Mentre ricordiamo le lezioni del passato, dovremmo fare attenzione a non ripetere tragici errori. Dovremmo piuttosto ricordare gli utili e preziosi esempi della cooperazione fraterna e dell’aiuto reciproco, che sono stati numerosi nella storia delle nostre nazioni.

I rappresentanti della Chiesa Ortodossa Romena dicono, 'Oggi tutte le Chiese Ortodosse sorelle dovrebbero tenere a mente le realtà moderne e dare ancor più valore all’unione fraterna, alla cooperazione e alla cura pastorale per i fedeli ortodossi, piuttosto che focalizzarsi su pretese giurisdizionali.' Questo appello merita attenzione. Ma non dovrebbe essere rivolto al Patriarcato di Romania in connessione alle sue recenti azioni contro la Chiesa Ortodossa di Moldova?

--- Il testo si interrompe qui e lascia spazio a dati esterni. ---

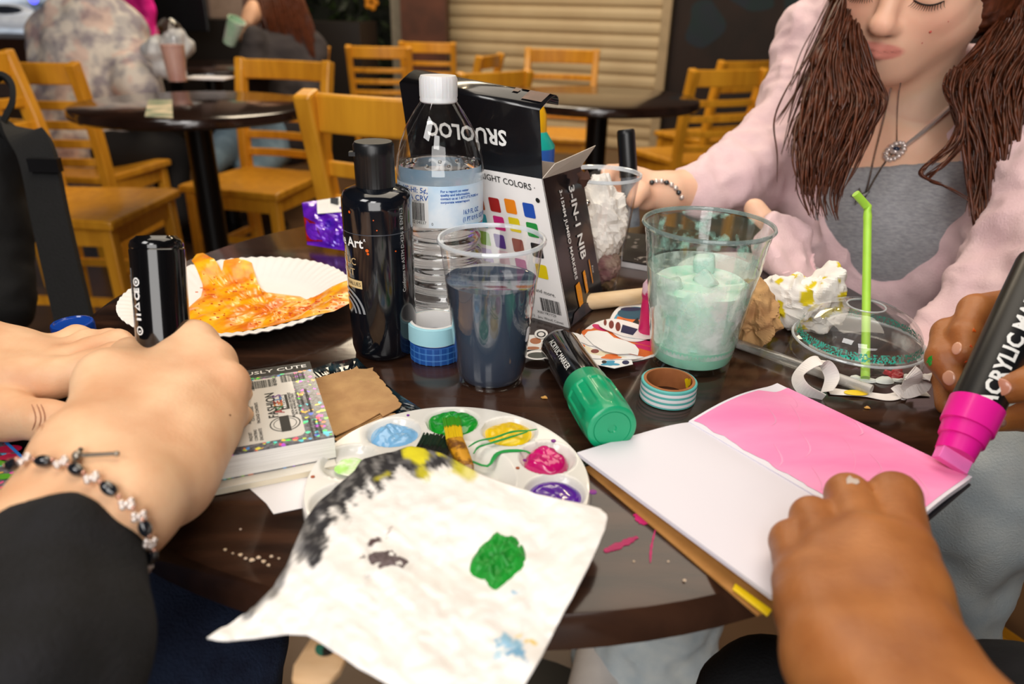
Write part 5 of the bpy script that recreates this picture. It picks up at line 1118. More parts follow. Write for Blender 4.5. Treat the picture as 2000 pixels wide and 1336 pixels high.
mo('lettering', join(up_l(text('FASHION', .0082, 'CENTER', .0002), 531, 791), *[up_l(text(s, .0024, 'CENTER', .00004), x, y) for s, x, y in (('FASHION ANGELS ENTERPRISES', 569, 790), ('306 N. MILWAUKEE STREET', 575, 788), ('MILWAUKEE, WI 53202 U.S.A.', 582, 787), ('1-800-492-3237', 590, 781))], up_l(text('www.fashionangels.com', .0034, 'CENTER', .0001), 601, 781), *[up_l(text(s, .0027, 'CENTER', .00004), x, y) for s, x, y in (('more sticker fun inside', 608, 836), ('for ages 6 and up', 616, 833), ('and much more', 624, 832), ('PACKAGE CONTENTS', 503, 806), ('CUTE STICKERS', 493, 808), ('NO ROUGH EDGES', 486, 810), ('ENCHANTE', 510, 848), ('CONTENU', 500, 850), ('PAQUET', 490, 853))], up_l(text('ISBN 978-1', .0038), 492, 752), up_l(text('8 12345', .0036), 537, 744)), black_ink, bk2, False, label='black printed words on the cover')
cols = ['#a02a35', '#27804a', '#c07018', '#a83a2a', '#2a6aa8', '#6a3a8a']
for i, ch_ in enumerate('ANGELS'):
    mo('colour_letter', up_l(mv(text(ch_, .0078, 'CENTER', .0002), -.0105+.0042*i, 0), 544, 788), mat('ink_l'+cols[i][1:], cols[i], .4), bk2, False)
mo('barcode', up_l(mv(bars(28, .0165, .0110, 5), 0, 0, 90), 514, 750), black_ink, bk2, False); mo('barcode', up_l(mv(bars(28, .0165, .0110, 6), 0, 0, 90), 571, 737), black_ink, bk2, False)
mo('title_bar', up_l(quadxy(0, 0, .0200, .0052), 555, 785, .0010), black_ink, bk2, False); mo('bar_lettering', up_l(text('PUBLICATIONS', .0026, 'CENTER', .0001), 555, 785, .0012), white_ink, bk2, False)
mo('crest', join(up_l(ring2(0, 0, .0085, .0092, 30), 557, 827), up_l(ring2(0, 0, .0066, .0070, 30), 557, 827), up_l(quadxy(0, 0, .019, .0058), 557, 827, .0011)), black_ink, bk2, False)
pd = thing('sketch_pad', 'thin cream pad lying under the thick sticker book', 'notebook', (-.17, .38, Z0))
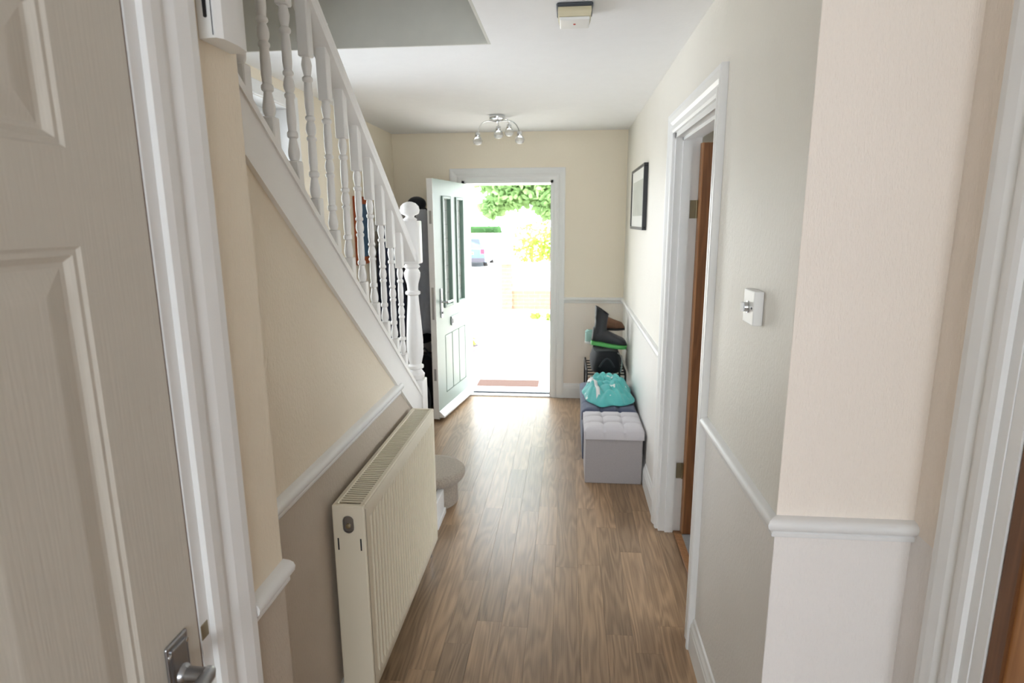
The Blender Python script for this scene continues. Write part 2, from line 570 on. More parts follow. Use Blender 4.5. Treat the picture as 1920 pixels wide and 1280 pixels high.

La Chiesa Ortodossa Russa è come sempre pronta a un dialogo aperto con il Patriarcato di Romania, partendo dalla convinzione che la situazione ecclesiastica nella Repubblica di Moldova può essere risolta solo se ci atteniamo alle norme canoniche della Santa Chiesa Ortodossa attraverso le appropriate decisioni ecclesiali, tenendo conto degli interessi dei cittadini ortodossi della Moldova.